By Kirstyn Brendlen, Brooklyn Paper
A tree grows in Green-Wood Cemetery — or, it will soon.
An infusion of federal funds allocated to improve access to green spaces and fight climate change will allow the graveyard to plant 1,500 new trees over the next three years and care for 140 mature trees already thriving at Green-Wood, hopefully extending their lives and vitality. With the $498,035 award, funded by the federal Inflation Reduction Act and awarded by the New York State Department of Environmental Conservation, Green-Wood hopes to expand canopy cover at the cemetery to 35 percent, meaning more than one-third of the graveyard will be shaded by trees.
Trees and greenery improve air quality and lessen the Urban Heat Island effect, which is known to make New York City roughly 8 degrees Fahrenheit hotter than the surrounding area. According to news outlet THE CITY, temperatures in areas right outside the cemetery can be up to 11 degrees hotter than average — while temps inside the graveyard are significantly cooler.
According to the cemetery’s vice president of horticulture, Joseph Charap, Green-Wood’s 7,000 existing trees already capture more than 200 tons of carbon, remove 8,000 pounds of ozone and filter more than 2,000 pounds of particulate matter from the air every year, and help to capture stormwater run-off.
“These substantial benefits to Green-Wood’s surrounding neighborhoods will be further enhanced by the new planting and maintenance activities we’ll be able to perform as a result of this grant,” Charap said in a statement. “Green-Wood has a long history of completing DEC-funded projects with great success, and we are thrilled to have the opportunity to do so again.”
With the new funding, project managers will plant 500 trees at Green-Wood annually, focusing on biodiversity and tree species well adapted to the effects of climate change: heat, precipitation, and pollution, said Green-Wood’s Director of Living Collections and Curator Sara Evans. The cemetery’s team will use the U.S. Forest Service Climate Change Tree Atlas to make their selections as well as choose species already thriving at Green-Wood, like oak and hickory, sweetgum, American holly, and persimmon trees.
Caring for the mature trees is just as important as planting new ones. Older, full-grown trees store more carbon than young ones, so keeping them alive is critical. The trees tended to with the new funding will be those in need of root collar excavation, a “delicate process” where arborists remove the soil around the base of the tree and remove any roots “girdling” the tree.

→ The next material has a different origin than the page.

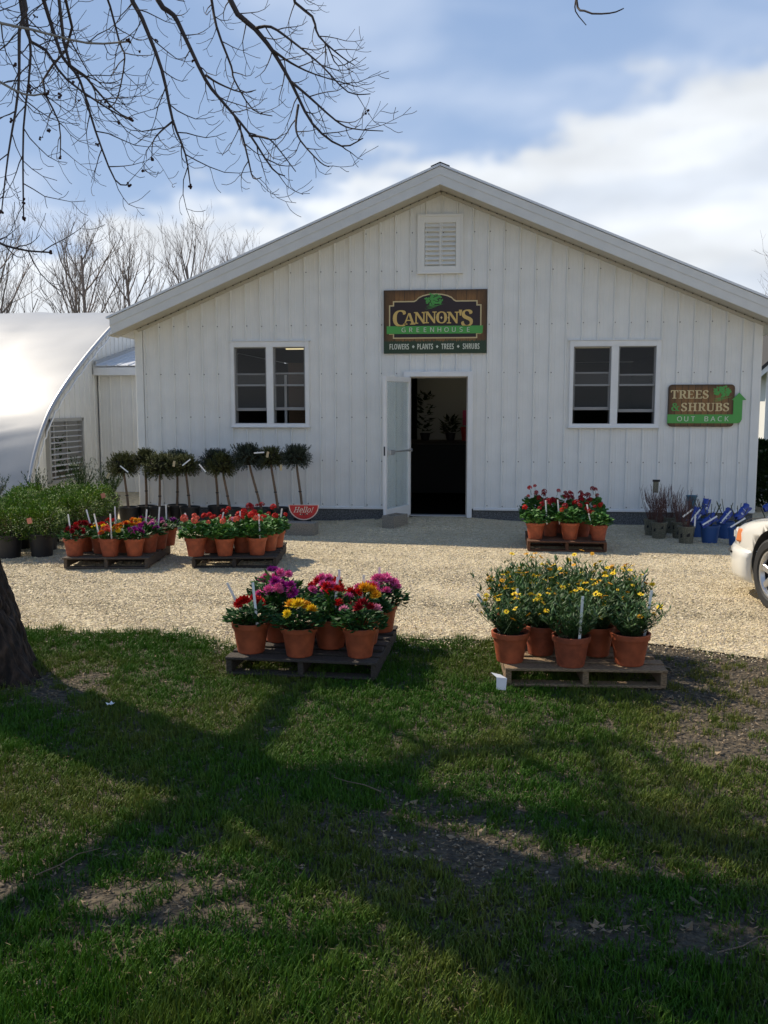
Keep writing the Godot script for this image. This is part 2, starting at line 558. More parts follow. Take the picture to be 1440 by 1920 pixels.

“Not correcting this risks the long term health and longevity of the tree by effectively suffocating and choking the tree of nutrients and water,” Evans explained. “The trees designated for this maintenance include many of our older maples, lindens, pin oaks, and a few Atlas cedars in the collection.”

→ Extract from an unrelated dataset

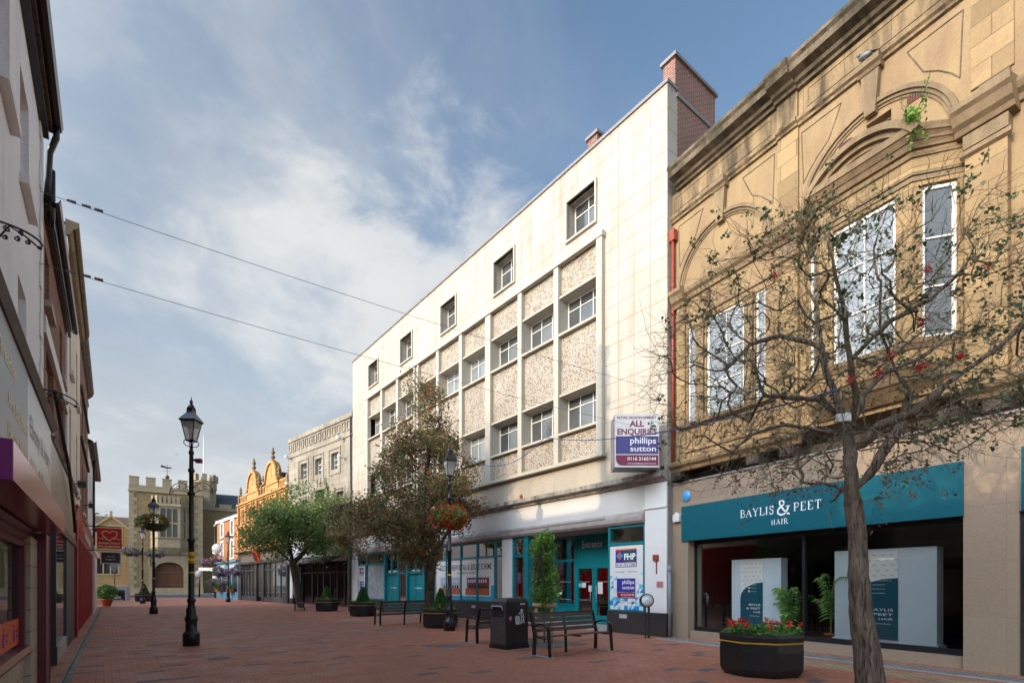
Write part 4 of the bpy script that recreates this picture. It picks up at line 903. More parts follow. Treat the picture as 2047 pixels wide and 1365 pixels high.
# pipes, boxes and the plaque on the wall
b = MB(FB); b.tube([(.20, .10, 5.0), (.20, .10, 11.6)], .046, 8)
for z in (6.0, 8.1, 10.2): b.lathe(.20, .10, [(.046, z), (.062, z+.01), (.062, z+.10), (.046, z+.11)], 8)
b.mould([(.03, 11.55), (.17, 11.55), (.20, 11.85), (.03, 11.85)], .10, .31); tag(b.build('downpipe', m_redpipe), 'red painted downpipe running up the left end of the sandstone facade', 'downpipe')
b = MB(FW); b.tube([(-.10, .05, .05), (-.10, .05, 2.1)], .045, 8); b.lathe(-.10, .05, [(.045, 1.9), (.06, 1.92), (.06, 2.02), (.045, 2.04)], 8); tag(b.build('downpipe', m_greypipe), 'short grey downpipe in the corner beside the white pier', 'downpipe')
b = MB(FB); b.plate([(.20, 3.36), (.42, 3.36), (.44, 3.54), (.31, 3.64), (.18, 3.54)], 0, .10); tag(b.build('alarm_box', m_white), 'white five-sided alarm box at the left end of the teal fascia', 'alarm box')
b = MB(FB); b.lathe(0, 0, [(.001, 0), (.15, 0), (.16, .015), (.15, .03), (.001, .03)], 20); b.v = [(.62+x, z_, 4.06+y) for x, y, z_ in b.v]
pq = tag(b.build('blue_plaque', m_plaque), 'round blue plaque on pale stone above the teal sign', 'plaque')
b = MB(FB); b.box(-.12, .02, .02, .2, 4.85, 5.05).box(-.10, 0, .2, .3, 4.92, 5.02); tag(b.build('security_camera', m_black), 'small black camera on the corner by the red downpipe foot', 'camera')
b = MB(FB); b.box(.35, .62, .05, .22, 4.55, 4.66).tube([(.48, .05, 4.7), (.48, .2, 4.62)], .02, 5); tag(b.build('floodlight', m_black), 'black floodlight tucked in the gap over the pale stone fascia', 'floodlight')
# pigeon on the keystone
pg = thing('pigeon', 'grey pigeon perched on the right hand keystone below the cornice', 'bird', FB.P(5.45, .18, 12.26))
b = MB(FB); b.ball((5.45, .18, 12.38), .075, 10, 8, 1.0); b.v = [(5.45+(u-5.45)*1.9, n, 12.36+(z-12.38)*.95-(u-5.45)*.25) for u, n, z in b.v]; b.ball((5.32, .18, 12.47), .036, 8, 6)
b.add([(5.56, .14, 12.35), (5.56, .22, 12.35), (5.72, .21, 12.26), (5.72, .15, 12.26)], [(0, 1, 2, 3)]); b.add([(5.28, .18, 12.48), (5.25, .175, 12.465), (5.25, .185, 12.465)], [(0, 1, 2)])
b.tube([(5.44, .15, 12.26), (5.44, .16, 12.33)], .006, 4).tube([(5.46, .21, 12.26), (5.46, .2, 12.33)], .006, 4); b.build('body', m_grey, pg)
# ---------------------------------------------------------------- grey-white ashlar building
St = thing('ashlar_building', 'weathered grey ashlar building with panelled frieze and small square windows', 'building', FS.P(0, 0))
US = 9.83
SW = [(1.94, 2.93), (4.33, 5.33), (6.70, 7.71)]
H1 = [(a, c, 9.50, 10.66, .3) for a, c in SW]+[(1.2, 2.2, 6.3, 7.9, .3), (3.6, 5.0, 5.9, 8.3, .3), (6.6, 7.6, 6.3, 7.9, .3)]
b = MB(FS); b.wall(0, US, 5.4, 12.9, H1); b.box(0, US, -9, -.36, 5.4, 12.9).box(US-.02, US, -9, 0, 3, 12.9).quad((0, 0, 12.9), (US, 0, 12.9), (US, -.36, 12.9), (0, -.36, 12.9)).build('wall', m_ashlar, St)
b = MB(FS)
for k in range(14): 
    x = .25+k*.69; b.box(x, x+.07, 0, .06, 11.86, 12.5).box(x+.40, x+.47, 0, .06, 11.86, 12.5).box(x+.07, x+.40, 0, .06, 11.86, 11.93).box(x+.07, x+.40, 0, .06, 12.43, 12.5)
b.box(-.02, US+.03, 0, .09, 12.62, 12.93).box(-.02, US+.03, 0, .06, 11.42, 11.52)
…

Brooklynites will be able to get directly involved in the project through Green-Wood’s volunteer and education programs, like the “Guardians of the Dicots,” where volunteers help arborists weed, mulch, and water young trees. The cemetery is open to the public every day — inviting visitors to walk, enjoy nature, and visit loved ones or historical figures.
Green-Wood Cemetery has a number of additional climate projects in the works — the graveyard has transitioned away from traditional, close-cropped lawns in favor of “managed meadows” with long grasses and other shrubbery, native plants, and wildflowers. Those meadows reduce the need for gas-powered mowers, are more resilient to climate change, and offer habitats to the multitude of species that call Green-Wood home: birds, insects, and more. Many species of migratory bird stop over at Green-Wood during their long journeys each fall and spring, and a new species of beetle was discovered there in 2018.
Earlier this year, the cemetery received DEC funding to fight an invasive plant found in one of its ponds. If left to its own devices, the plant — known to grow thickly over the surface of the water, cutting off light and oxygen to native plant species and animals — could spread through Brooklyn’s sewer systems to other bodies of water, according to Green-Wood’s horticulturalists.